Description of Problem: kdebase-2.2-charset.patch set iso-8859-5 charset for Russian language: + else if(lang == "ru") + charset="iso-8859-5"; It's wrong, must be koi8-r (see anaconda's lang-table for Russian). There is also no any ISO-8859-5 fonts except for fixed that is not enough for kde. Version-Release number of selected component (if applicable): kdebase-2.2-5
Fixed in 2.2-7... The reason I set it to 8859-5 initially is that that's what KDE's locale files suggest . I'll simply trust you on this one, I don't speak Russian.
I know that you don't speak Russian. But you can trust also anaconda/lang-table. Here is the line: Russian ru cyr-sun16 koi8-r ru_RU.koi8r ru
What anaconda claims is not necessarily right for KDE - if iso-8859-5 and kio8-r are very different, a translated string written for one will not necessarily display correctly on the other... So if kde-i18n stuff is written in iso-8859-5 and not properly UTF8 encoded, it will display garbage even if koi8-r is the correct charset. However, I'm quite sure all the kde-i18n stuff is UTF8 by now.
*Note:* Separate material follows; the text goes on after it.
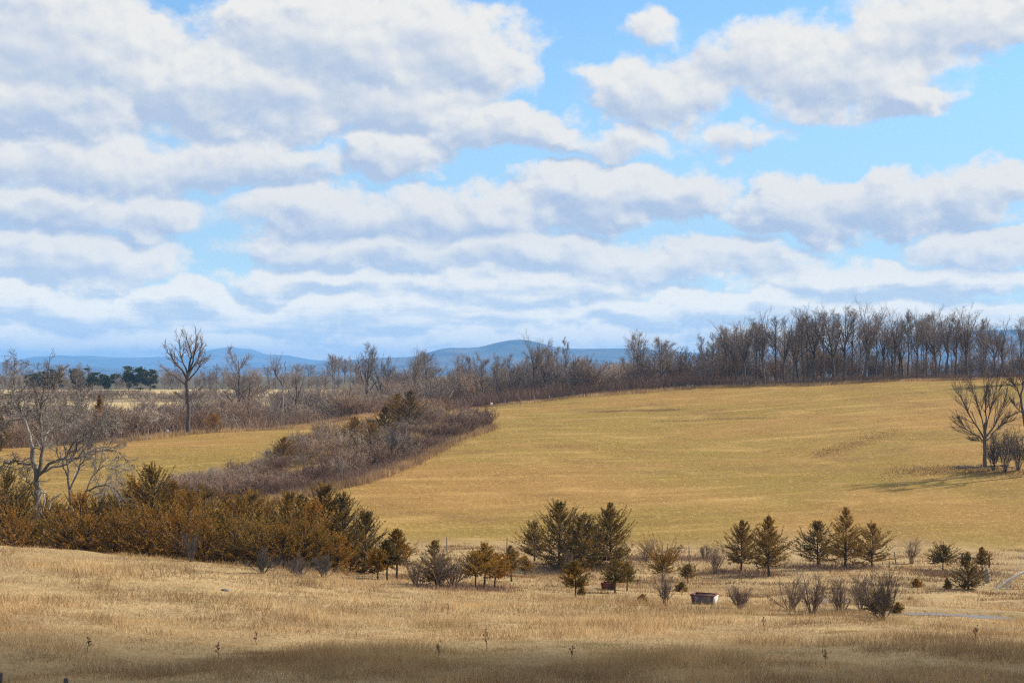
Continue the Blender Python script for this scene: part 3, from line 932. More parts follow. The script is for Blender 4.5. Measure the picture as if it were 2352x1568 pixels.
def sapling(px, d, H, label, group):
    loc = atd(px, d)
    q = H / 7.2
    o = link('sapling', SAP[r.integers(0, 4)], None, loc, r.uniform(0, 6.28), (q * 1.25, q * 1.25, q))
    tag(o, label, 'sapling', group)


for k in range(105):
    px = 880 + 800 * (k + r.random()) / 105
    edge = np.interp(px, [880, 960, 1130, 1300, 1680], [326, 330, 343, 348, 353])
    sapling(px, edge + r.uniform(3, 70), r.uniform(5.0, 9.5), 'twiggy young tree filling the middle tree line', 'young trees of the middle tree line')
for k in range(58):
    px = 1640 + 820 * (k + r.random()) / 58
    sapling(px, r.uniform(366, 430), r.uniform(5.0, 10.5) * (1.0 if px < 2050 else 0.7), 'twiggy young tree under the tall trees of the woods', 'young trees inside the woods')
for k in range(62):
    px = -60 + 980 * (k + r.random()) / 62
    edge = np.interp(px, [-80, 0, 430, 870, 960], [236, 240, 262, 296, 315])
    sapling(px, edge + r.uniform(8, 110), r.uniform(4.5, 8.0), 'twiggy young tree standing in the scrub beyond the left meadow', 'young trees of the left scrub')


for k in range(44):
    px = -100 + 1200 * (k + r.random()) / 44
    sapling(px, r.uniform(612, 690), r.uniform(5.0, 9.0), 'twiggy young tree in the far line beyond the pale fields', 'young trees of the far line')


# brush under the tree lines: stems past counting
def brush(name, X, Y, H, W, mat, label, lean=0.35, seed=1, cat='undergrowth', seg=False):
    r = np.random.default_rng(seed)
    n = len(X)
    Z = h(X, Y)
    a = r.uniform(0, 2 * np.pi, n)
    ln = r.normal(size=(n, 2)) * lean * H[:, None]
    Bx, By = np.cos(a) * W / 2, np.sin(a) * W / 2
    V = np.zeros((n, 3, 3))
    V[:, 0] = np.stack([X - Bx, Y - By, Z - 0.03], -1)
    V[:, 1] = np.stack([X + Bx, Y + By, Z - 0.03], -1)
    V[:, 2] = np.stack([X + ln[:, 0], Y + ln[:, 1], Z + H], -1)
    o = link(name, make_mesh(name, [(V.reshape(-1, 3), np.arange(3 * n).reshape(n, 3))], mat))
    tag(o, label, cat, kind='stuff')
    return o


r = np.random.default_rng(8)
n = 60000
px = r.uniform(860, 2560, n)
edge = np.interp(px, [860, 960, 1130, 1300, 1560, 2000, 2352, 2560], [318, 322, 338, 345, 351, 351, 351, 351])
d = edge + np.abs(r.normal(size=n)) * 14
X, Y = (px - CX) / F * d, d
Hh = r.uniform(0.8, 3.4, n) * (0.4 + 1.1 * fbm(X / 6, Y / 6, 77, 3)) * np.interp(px, [860, 1600, 1760, 2560], [1.35, 1.2, 0.6, 0.55])
brush('undergrowth', X, Y, Hh, r.uniform(0.05, 0.14, n), M_RED, 'dull red brown brush along the foot of the woods', 0.30, 2)
n = 70000
px = r.uniform(-120, 960, n)
edge = np.interp(px, [-80, 0, 430, 870, 960], [236, 240, 262, 296, 315])
d = edge + 2 + (400 - edge) * r.random(n)
X, Y = (px - CX) / F * d, d
brush('undergrowth', X, Y, r.uniform(0.8, 3.2, n) * (0.5 + fbm(X / 7, Y / 7, 78, 3)), r.uniform(0.05, 0.12, n), M_SHRUB, 'brown brush filling the scrub beyond the left meadow', 0.3, 3)
n = 26000
px = r.uniform(390, 1120, n)
lo = np.interp(px, *zip(*HEDGE_LO))
pts = []
hl = np.array([hit(p, np.interp(p, *zip(*HEDGE_LO)) + 2, 140, 340)[:2] for p in np.linspace(390, 1125, 40)])
tt = r.uniform(0, 39, n)
cx_, cy_ = np.interp(tt, np.arange(40), hl[:, 0]), np.interp(tt, np.arange(40), hl[:, 1])
X, Y = cx_ + r.normal(size=n) * 1.5 - 1.0, cy_ + np.abs(r.normal(size=n)) * 3.5 - 1
brush('undergrowth', X, Y, r.uniform(0.5, 1.7, n), r.uniform(0.03, 0.08, n), M_RED, 'low red brown brambles on the lower side of the thicket', 0.35, 4)
n = 15000
tt = r.uniform(0, 39, n)
X = np.interp(tt, np.arange(40), hl[:, 0]) + r.normal(size=n) * 0.7 + 0.6
Y = np.interp(tt, np.arange(40), hl[:, 1]) + r.normal(size=n) * 0.7 - 1.2
brush('grass', X, Y, r.uniform(0.5, 1.3, n), r.uniform(0.04, 0.08, n), M_STRAW, 'tall straw coloured grass fringing the thicket', 0.2, 5, 'grass')
# straw fringe along the upper field edges
n = 26000
px = r.uniform(250, 2500, n)
edge = np.interp(px, [250, 430, 870, 960, 1130, 1300, 1560, 2000, 2352, 2500], [248, 258, 291, 316, 335, 342, 348, 348, 348, 348])
d = edge + r.normal(size=n) * 1.6
X, Y = (px - CX) / F * d, d
brush('grass', X, Y, r.uniform(0.3, 1.0, n) * (0.3 + 1.3 * fbm(X / 9, Y / 9, 80, 3)), r.uniform(0.05, 0.1, n), M_STRAW, 'straw coloured grass along the upper field edge', 0.2, 6, 'grass')

# ------------------------------------------------------------------ grass
r = np.random.default_rng(9)
n = 470000
d = 41 * (3.6 ** r.random(n))
u = r.uniform(-0.50, 0.50, n)
X, Y = u * d, d
pn = fbm(X / 6, Y / 6, 90, 4)
pn2 = fbm(X / 1.3, Y / 1.3, 91, 3)
keep = (pdist(X, Y, STREAM) > 3.4) & (pdist(X, Y, POOL) > 2.0) & (r.random(n) < 0.35 + 1.3 * (pn2 - 0.2))
X, Y, d, pn, pn2 = X[keep], Y[keep], d[keep], pn[keep], pn2[keep]
n = len(X)
tallf = np.clip((pn - 0.34) * 3.2, 0.25, 1.2)
near_creek = np.clip((pdist(X, Y, STREAM) - 3.2) / 5, 0.25, 1)
for bx_, by_ in BIN:
    near_creek = near_creek * np.where((np.abs(X - bx_) < 2.0) & (Y < by_ + 1) & (Y > by_ - 4.5), 0.3, 1.0)
near_creek = near_creek * np.clip(1.0 - (d - 100) / 30, 0.55, 1)
Hh = r.uniform(0.16, 0.52, n) * tallf * (0.3 + 1.4 * pn2) * near_creek * np.where(r.random(n) < 0.03, 1.7, 1.0)
brush('grass', X, Y, Hh, np.maximum(0.014, d * 0.00034) * r.uniform(0.6, 1.3, n), M_STRAW, 'long dry straw grass of the foreground pasture', 0.45, 10, 'grass')
n = 330000
d = 148 * (2.33 ** (r.random(n) ** 0.8))
u = r.uniform(-0.46, 0.46, n)
X, Y = u * d, d
pn = fbm(X / 9, Y / 9, 95, 4)
pn2 = fbm(X / 2.2, Y / 2.2, 96, 3)
keep = (r.random(n) < np.clip((pn - 0.40) * 5, 0.04, 1) * np.clip((pn2 - 0.25) * 2.2, 0.05, 1)) & (d < 345) & ~((u < -0.015) & (d > 180) & (u * F + CX < 1120) & False)
X, Y, d = X[keep], Y[keep], d[keep]
n = len(X)
brush('grass', X, Y, r.uniform(0.04, 0.16, n), d * 0.0004 * r.uniform(0.6, 1.4, n), M_TUFT, 'short pale stubble of the hay field', 0.8, 11, 'grass')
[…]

Yes, all russian .po files from kde are utf8-encoded. But 1) iso8859-5 fonts are still needed, 2) encodings are quite different, and if file was created with console or gnome text editor, it must be convertEd by iconv first to edit it in iso5 editor. [leon@p504 SRPMS]$ xlsfonts | grep -c iso8859-5 50 (-misc-fixed-* only) [leon@p504 SRPMS]$ xlsfonts | grep -c koi8-r 375 Actually iso8859-5 live only on Sun Solaris. Most part of Linux and *BSD russian community uses koi8-r and small part uses microsoft-cp1251. BTW I have packages with 75dpi fonts for iso8859-5 and cp1251, and they may be sceduled for next Red Hat Linux release. Bulgarians and Byelorussians will enjoy cp1251 fonts very much.